What really sets Giuliani apart is the scale of his cravenness. His quest to stay within Trump’s good graces has undermined the integrity of the nation’s elections, the American rule of law, and Ukraine’s struggles against corruption and invasion. Many of Trump’s allies run the gamut of true believers, ideologues, and opportunists. But it’s Giuliani who, more than anyone else this year, harnessed the conspiracy-mongering and moral nihilism that fuels Trumpism to its full potential. It’s fitting that he did it not only to advance Trump’s interests, but also to burnish his own.
Maybe this was inevitable. The post-9/11 glow on America’s mayor has long since faded, and all that’s left to cash in on is his proximity to power and those who wield it. Without that access and the influence that it brings, everything else around him collapses—including how he perceives his place in American history. “It is impossible that the whistle-blower is a hero and I’m not. And I will be the hero! These morons—when this is over, I will be the hero,” Giuliani told The Atlantic’s Elaina Plott in September in an angry phone rant. “I’m not acting as a lawyer. I’m acting as someone who has devoted most of his life to straightening out government. Anything I did should be praised.”

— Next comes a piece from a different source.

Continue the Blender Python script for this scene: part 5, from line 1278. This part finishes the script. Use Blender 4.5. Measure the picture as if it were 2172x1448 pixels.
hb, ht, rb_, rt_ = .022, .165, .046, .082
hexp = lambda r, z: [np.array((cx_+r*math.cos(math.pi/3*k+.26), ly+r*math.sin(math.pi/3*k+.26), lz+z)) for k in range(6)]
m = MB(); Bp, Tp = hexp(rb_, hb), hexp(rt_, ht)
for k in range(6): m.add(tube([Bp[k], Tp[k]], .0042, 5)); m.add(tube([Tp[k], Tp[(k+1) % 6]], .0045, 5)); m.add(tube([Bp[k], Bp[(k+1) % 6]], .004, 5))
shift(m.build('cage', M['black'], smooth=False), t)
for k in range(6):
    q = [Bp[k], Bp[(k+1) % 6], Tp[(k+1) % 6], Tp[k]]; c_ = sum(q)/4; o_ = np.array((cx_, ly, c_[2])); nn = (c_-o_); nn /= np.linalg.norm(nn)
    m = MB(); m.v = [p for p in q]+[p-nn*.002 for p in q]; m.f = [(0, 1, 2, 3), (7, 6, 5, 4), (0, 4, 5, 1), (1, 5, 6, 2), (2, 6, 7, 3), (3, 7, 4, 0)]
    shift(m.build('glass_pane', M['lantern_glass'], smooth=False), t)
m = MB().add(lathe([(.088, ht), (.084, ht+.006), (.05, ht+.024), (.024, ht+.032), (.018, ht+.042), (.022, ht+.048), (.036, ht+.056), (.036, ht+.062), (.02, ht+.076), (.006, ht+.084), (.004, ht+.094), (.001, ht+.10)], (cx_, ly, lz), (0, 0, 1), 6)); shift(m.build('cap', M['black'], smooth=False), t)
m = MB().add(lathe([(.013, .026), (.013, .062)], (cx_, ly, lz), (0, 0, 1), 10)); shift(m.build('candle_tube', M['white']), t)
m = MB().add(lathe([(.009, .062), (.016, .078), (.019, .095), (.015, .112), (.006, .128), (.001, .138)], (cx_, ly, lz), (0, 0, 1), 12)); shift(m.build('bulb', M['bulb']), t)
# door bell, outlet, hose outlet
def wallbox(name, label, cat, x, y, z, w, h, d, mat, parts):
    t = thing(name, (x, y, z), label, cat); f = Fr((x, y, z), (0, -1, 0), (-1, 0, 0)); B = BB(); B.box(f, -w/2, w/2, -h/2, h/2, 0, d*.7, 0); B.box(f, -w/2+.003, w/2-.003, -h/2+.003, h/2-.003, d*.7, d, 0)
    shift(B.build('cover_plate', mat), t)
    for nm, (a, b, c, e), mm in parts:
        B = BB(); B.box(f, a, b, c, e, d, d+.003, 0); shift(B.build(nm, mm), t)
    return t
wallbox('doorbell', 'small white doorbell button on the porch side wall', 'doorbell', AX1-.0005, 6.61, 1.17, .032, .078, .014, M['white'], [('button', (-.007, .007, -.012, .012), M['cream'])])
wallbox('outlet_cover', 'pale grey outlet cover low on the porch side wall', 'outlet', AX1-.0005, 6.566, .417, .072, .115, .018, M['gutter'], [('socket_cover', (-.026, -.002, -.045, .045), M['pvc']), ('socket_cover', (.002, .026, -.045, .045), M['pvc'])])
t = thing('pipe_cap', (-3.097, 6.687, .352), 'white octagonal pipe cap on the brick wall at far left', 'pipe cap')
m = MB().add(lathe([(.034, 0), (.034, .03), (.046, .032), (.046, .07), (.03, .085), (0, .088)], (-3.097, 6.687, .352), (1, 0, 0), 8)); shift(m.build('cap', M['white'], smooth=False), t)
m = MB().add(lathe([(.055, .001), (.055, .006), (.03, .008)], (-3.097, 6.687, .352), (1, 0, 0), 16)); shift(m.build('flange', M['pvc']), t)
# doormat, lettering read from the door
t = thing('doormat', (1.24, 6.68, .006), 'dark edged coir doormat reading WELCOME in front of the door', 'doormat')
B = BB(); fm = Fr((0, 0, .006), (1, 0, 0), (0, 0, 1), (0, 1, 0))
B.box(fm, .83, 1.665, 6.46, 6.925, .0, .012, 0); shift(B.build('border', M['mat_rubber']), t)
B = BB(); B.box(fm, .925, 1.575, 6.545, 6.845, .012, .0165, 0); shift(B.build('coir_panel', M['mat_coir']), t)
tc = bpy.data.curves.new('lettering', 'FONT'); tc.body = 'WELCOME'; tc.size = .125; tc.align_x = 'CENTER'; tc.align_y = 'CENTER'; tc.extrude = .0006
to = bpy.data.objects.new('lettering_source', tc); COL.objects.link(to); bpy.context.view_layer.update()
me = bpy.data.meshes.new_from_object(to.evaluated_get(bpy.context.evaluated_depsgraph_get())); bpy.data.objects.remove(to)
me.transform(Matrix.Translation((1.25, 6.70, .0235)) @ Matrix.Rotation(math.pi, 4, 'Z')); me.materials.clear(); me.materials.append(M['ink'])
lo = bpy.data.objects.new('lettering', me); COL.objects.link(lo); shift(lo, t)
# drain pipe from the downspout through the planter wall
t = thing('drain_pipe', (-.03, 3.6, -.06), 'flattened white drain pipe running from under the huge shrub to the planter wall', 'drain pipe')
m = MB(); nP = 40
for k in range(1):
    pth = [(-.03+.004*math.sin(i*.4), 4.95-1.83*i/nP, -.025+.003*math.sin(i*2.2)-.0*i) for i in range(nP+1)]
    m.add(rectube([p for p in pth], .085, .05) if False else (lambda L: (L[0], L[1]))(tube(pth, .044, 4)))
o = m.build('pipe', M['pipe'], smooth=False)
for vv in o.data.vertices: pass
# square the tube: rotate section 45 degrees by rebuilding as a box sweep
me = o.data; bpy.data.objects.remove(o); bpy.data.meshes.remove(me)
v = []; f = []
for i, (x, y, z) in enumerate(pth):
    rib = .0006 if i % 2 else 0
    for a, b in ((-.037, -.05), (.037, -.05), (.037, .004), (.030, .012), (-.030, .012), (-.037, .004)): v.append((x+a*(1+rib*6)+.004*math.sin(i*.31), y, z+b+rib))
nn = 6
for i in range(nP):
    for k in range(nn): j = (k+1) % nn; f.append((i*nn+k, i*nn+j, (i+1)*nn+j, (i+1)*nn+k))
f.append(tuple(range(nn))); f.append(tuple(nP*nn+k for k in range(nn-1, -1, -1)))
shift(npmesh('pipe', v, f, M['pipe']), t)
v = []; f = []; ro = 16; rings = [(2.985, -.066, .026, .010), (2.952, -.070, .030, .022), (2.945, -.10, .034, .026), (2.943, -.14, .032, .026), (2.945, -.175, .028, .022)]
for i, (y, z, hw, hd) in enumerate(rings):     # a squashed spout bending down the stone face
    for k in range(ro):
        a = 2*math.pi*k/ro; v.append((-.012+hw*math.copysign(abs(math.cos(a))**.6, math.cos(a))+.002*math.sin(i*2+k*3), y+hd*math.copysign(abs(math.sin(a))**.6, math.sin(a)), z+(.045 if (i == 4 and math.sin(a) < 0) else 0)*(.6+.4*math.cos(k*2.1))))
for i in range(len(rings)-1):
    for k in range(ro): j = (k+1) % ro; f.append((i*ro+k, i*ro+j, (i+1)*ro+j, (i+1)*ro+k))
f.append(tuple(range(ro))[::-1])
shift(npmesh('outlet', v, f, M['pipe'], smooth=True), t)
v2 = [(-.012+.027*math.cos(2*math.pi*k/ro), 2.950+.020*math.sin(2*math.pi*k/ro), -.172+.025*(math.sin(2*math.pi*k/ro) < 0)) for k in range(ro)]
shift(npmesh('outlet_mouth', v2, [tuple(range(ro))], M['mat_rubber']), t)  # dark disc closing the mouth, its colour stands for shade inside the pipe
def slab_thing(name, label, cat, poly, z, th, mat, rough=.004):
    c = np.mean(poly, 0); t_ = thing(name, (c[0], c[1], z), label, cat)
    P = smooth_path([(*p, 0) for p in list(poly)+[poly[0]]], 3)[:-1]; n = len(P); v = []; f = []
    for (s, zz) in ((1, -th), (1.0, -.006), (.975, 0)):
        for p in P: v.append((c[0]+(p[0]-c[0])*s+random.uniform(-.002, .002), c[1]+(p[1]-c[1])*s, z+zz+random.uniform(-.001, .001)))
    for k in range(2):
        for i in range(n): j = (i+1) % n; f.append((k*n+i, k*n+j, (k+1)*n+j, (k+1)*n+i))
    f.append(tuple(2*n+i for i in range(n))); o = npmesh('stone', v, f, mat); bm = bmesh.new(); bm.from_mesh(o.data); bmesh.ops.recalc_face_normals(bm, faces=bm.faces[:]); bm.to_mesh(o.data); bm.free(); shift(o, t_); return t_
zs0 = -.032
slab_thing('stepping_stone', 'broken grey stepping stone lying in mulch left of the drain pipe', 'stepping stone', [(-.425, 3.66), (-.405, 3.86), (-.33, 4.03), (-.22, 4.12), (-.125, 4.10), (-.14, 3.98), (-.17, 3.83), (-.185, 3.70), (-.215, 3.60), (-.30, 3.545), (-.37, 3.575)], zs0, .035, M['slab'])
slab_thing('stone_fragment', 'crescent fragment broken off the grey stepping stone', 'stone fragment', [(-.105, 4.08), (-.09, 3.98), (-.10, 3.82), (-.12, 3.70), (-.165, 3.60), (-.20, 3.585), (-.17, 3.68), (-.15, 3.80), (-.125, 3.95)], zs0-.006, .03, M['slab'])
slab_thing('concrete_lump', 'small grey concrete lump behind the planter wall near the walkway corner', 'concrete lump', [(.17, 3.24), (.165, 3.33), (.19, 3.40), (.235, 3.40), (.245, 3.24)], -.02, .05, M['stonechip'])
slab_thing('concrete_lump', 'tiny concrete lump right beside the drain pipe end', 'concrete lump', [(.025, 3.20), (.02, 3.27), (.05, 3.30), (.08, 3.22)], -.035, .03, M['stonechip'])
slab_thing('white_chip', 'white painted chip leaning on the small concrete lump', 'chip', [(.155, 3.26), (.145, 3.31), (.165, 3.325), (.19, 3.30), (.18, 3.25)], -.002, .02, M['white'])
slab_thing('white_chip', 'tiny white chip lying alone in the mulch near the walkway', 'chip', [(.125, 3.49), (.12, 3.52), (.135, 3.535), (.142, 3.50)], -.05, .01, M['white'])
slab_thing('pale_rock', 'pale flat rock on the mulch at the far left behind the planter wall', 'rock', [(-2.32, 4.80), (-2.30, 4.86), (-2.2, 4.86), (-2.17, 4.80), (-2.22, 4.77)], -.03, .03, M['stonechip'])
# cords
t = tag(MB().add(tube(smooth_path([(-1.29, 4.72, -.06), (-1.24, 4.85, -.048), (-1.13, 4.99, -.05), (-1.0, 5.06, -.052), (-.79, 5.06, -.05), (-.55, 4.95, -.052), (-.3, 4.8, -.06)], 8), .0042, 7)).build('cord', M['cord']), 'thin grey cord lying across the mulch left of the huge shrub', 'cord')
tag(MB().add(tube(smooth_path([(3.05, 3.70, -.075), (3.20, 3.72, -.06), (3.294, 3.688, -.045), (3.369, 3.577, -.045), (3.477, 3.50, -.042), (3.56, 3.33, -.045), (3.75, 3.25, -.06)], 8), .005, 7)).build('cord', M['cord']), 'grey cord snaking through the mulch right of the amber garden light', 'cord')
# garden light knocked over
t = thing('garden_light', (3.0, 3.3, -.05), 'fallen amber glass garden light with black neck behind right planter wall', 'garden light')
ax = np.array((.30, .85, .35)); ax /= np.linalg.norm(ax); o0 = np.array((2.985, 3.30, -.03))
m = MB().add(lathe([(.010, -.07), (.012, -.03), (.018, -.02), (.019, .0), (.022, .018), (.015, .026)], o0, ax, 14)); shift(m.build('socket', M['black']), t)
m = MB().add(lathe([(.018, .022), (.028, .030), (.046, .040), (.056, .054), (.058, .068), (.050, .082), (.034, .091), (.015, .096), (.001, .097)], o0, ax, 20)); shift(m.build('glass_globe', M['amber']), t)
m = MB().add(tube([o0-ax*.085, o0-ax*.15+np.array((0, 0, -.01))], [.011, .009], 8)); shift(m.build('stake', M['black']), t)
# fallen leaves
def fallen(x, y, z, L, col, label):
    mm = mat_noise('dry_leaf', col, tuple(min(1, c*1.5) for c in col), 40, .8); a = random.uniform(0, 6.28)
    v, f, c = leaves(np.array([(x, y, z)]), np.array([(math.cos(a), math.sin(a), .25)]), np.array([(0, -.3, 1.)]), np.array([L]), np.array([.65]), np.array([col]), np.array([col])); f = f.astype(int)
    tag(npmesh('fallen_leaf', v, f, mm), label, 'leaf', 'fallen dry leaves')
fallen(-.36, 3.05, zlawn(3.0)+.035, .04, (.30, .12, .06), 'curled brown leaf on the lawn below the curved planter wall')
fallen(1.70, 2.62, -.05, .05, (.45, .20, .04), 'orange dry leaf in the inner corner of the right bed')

Earlier this week, Trump himself offered a modicum of praise for his beleaguered fixer. “He loves our country, and he does this out of love, believe me,” he told reporters. But a more concise assessment of Giuliani’s work came from financial disclosure forms filed by Trump this spring. On those forms, he did not list Giuliani’s many hours of free legal work on his behalf as a gift, even though it’s a required disclosure. Not listing Giuliani’s work as a gift or thing of value may have been a simple oversight on the president’s part. It may also be the most succinct description of Giuliani’s twilight years that anyone could offer.